Recently Ballance’s Science Strategy Manager, Warwick Catto, was interviewed on the subject of the effects of Nitrogen Volitilisation. This is the article that followed.

Smart N ousting urea

Ballance farmers’ use of Ballance Agri-Nutr ients’ nitrogen product SustaiN since its launch in 2002 now exceeds 1 million tonnes, the company says. Science strategy manager Warwick Catto says farmers increasingly prefer the product over urea. Its granules contain AGROTAIN®, “the world’s leading urease inhibitor”, that reduces nitrogen losses from ammonia volatilisation by 50% on average compared to urea. SustaiN has been Fertmark certified for 10 years.

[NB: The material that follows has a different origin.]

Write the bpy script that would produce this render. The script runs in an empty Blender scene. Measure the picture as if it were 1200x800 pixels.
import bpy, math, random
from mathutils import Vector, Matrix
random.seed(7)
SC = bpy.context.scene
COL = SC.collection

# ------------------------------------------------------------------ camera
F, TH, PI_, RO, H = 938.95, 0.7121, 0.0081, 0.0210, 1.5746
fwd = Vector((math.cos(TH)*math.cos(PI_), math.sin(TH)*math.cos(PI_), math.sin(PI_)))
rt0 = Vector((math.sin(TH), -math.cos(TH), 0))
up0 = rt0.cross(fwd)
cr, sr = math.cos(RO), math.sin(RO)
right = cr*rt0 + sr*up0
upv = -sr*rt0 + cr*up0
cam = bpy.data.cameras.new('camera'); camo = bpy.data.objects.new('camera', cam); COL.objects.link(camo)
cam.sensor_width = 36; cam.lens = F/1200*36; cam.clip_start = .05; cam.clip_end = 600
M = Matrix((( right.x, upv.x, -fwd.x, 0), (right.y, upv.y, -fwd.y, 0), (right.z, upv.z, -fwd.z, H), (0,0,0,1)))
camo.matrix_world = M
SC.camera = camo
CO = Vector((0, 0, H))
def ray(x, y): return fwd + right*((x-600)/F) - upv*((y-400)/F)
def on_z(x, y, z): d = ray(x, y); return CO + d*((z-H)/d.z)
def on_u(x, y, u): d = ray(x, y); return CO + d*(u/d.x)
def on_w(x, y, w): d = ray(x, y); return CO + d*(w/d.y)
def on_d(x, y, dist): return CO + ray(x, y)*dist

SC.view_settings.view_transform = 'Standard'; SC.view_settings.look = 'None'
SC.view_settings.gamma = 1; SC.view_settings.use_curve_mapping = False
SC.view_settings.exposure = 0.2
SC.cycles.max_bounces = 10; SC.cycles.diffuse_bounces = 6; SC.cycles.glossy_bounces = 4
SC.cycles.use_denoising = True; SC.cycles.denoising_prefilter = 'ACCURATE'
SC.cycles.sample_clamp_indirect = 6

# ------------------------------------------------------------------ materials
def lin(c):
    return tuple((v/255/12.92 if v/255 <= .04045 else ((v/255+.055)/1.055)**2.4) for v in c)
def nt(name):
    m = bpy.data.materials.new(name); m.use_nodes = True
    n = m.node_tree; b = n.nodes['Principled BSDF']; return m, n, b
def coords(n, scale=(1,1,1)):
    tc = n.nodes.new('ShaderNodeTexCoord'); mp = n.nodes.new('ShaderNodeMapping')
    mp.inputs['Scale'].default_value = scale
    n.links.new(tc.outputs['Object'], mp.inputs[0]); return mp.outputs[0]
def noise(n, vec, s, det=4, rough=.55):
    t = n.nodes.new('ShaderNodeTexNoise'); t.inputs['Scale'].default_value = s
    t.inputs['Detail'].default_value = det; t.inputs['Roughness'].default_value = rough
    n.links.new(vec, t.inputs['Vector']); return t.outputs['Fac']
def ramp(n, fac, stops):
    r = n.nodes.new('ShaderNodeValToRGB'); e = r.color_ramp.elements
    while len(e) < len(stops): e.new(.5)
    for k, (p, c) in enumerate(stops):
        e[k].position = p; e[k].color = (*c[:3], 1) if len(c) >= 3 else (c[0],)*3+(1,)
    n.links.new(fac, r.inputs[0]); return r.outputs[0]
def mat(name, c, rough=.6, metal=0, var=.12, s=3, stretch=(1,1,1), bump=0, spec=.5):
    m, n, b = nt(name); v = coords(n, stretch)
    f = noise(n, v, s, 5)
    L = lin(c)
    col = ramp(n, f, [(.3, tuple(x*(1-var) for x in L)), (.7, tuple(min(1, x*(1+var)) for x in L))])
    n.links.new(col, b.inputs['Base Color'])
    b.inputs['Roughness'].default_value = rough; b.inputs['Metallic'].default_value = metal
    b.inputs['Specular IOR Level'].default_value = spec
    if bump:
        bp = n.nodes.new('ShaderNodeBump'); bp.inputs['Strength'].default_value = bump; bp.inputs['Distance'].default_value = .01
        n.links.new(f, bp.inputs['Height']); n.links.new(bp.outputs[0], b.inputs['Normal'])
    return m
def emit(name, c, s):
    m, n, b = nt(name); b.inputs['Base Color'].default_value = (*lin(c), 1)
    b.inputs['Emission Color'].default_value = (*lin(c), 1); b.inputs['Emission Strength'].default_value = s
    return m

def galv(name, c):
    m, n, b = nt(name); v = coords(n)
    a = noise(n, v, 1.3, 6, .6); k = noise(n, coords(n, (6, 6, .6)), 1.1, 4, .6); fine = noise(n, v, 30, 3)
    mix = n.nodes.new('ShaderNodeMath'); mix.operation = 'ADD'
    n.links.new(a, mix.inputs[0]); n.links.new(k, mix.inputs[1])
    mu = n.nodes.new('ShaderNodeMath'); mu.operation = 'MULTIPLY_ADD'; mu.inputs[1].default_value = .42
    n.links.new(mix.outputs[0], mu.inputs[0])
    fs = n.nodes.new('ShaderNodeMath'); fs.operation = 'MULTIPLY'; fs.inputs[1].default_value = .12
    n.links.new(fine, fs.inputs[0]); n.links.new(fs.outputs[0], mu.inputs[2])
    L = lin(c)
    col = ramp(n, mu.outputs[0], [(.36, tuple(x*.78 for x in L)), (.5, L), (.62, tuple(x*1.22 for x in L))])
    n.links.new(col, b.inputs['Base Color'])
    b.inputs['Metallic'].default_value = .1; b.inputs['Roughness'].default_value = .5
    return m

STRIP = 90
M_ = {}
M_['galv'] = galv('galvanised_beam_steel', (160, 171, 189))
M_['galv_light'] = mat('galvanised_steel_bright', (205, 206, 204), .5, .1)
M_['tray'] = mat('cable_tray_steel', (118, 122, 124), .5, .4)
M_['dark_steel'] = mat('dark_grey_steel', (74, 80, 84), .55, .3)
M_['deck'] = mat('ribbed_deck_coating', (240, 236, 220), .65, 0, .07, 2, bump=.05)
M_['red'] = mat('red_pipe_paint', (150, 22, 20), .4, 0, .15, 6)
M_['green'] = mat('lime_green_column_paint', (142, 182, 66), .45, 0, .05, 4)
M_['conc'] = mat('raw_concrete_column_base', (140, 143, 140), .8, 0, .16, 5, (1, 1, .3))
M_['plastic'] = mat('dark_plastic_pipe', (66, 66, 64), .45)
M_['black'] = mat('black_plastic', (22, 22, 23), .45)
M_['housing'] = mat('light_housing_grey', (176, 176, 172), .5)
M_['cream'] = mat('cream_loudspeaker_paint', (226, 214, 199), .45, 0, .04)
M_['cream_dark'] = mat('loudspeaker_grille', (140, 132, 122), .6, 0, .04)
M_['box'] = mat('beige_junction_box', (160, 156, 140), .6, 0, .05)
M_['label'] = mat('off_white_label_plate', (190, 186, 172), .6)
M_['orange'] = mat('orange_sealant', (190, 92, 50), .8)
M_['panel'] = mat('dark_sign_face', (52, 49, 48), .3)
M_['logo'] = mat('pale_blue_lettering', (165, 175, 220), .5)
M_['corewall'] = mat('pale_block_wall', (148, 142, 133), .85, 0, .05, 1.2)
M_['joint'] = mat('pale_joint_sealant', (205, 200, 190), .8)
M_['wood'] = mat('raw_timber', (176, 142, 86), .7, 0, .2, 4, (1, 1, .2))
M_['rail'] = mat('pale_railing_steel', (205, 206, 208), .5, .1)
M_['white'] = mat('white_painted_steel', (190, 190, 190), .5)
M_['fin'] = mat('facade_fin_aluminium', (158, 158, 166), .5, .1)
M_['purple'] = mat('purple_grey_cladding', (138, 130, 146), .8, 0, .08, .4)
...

The company’s PhasedN and SustaiN together account for half its nitrogen fertiliser sales. It says in some regions the proportion of farmers converting to these products from urea is about 70%. “For every 500,000 tonnes of urea sold in New Zealand, around 10-20% of the available nitrogen will be lost through volatilisation,” Catto says. “That’s the equivalent of 23,000 tonnes of nitrogen not doing its job in the soil.”

"For every 500,000 tonnes of urea sold in New Zealand, around 10-20% of the available nitrogen will be lost through volatilisation."

Ballance says it estimates that SustaiN sales have replaced about 50,000 tonnes of urea, reducing the emission of the greenhouse gas nitrous oxide (N2O), said to account for at least 14% of NZ’s greenhouse gas emissions. Applying SustaiN also results in a 5% reduction of Greenhouse gas emissions compared with untreated urea.

“Given that emissions from agriculture make up about 46% of our total emissions, these reductions alone are valuable environmentally and financially, saving an estimated $1 million in NZ’s greenhouse gas liabilities,” Catto says the products “can easily overcome the common operational challenges of using urea and achieve better outcomes for a similar spend”.

“For example, farmers using urea try to avoid nitrogen loss through volatilisation by applying the fertiliser when wet weather is forecast. We know from Landcare Research and our own trials that a good 5-10mm of rain is needed within eight hours of application to reduce ammonia loss.” “Even if losses can be reduced by timing the applications with rain, farmers have no ability to control where any volatilised nitrogen is re-deposited. It could end up in rivers, lakes or forests.”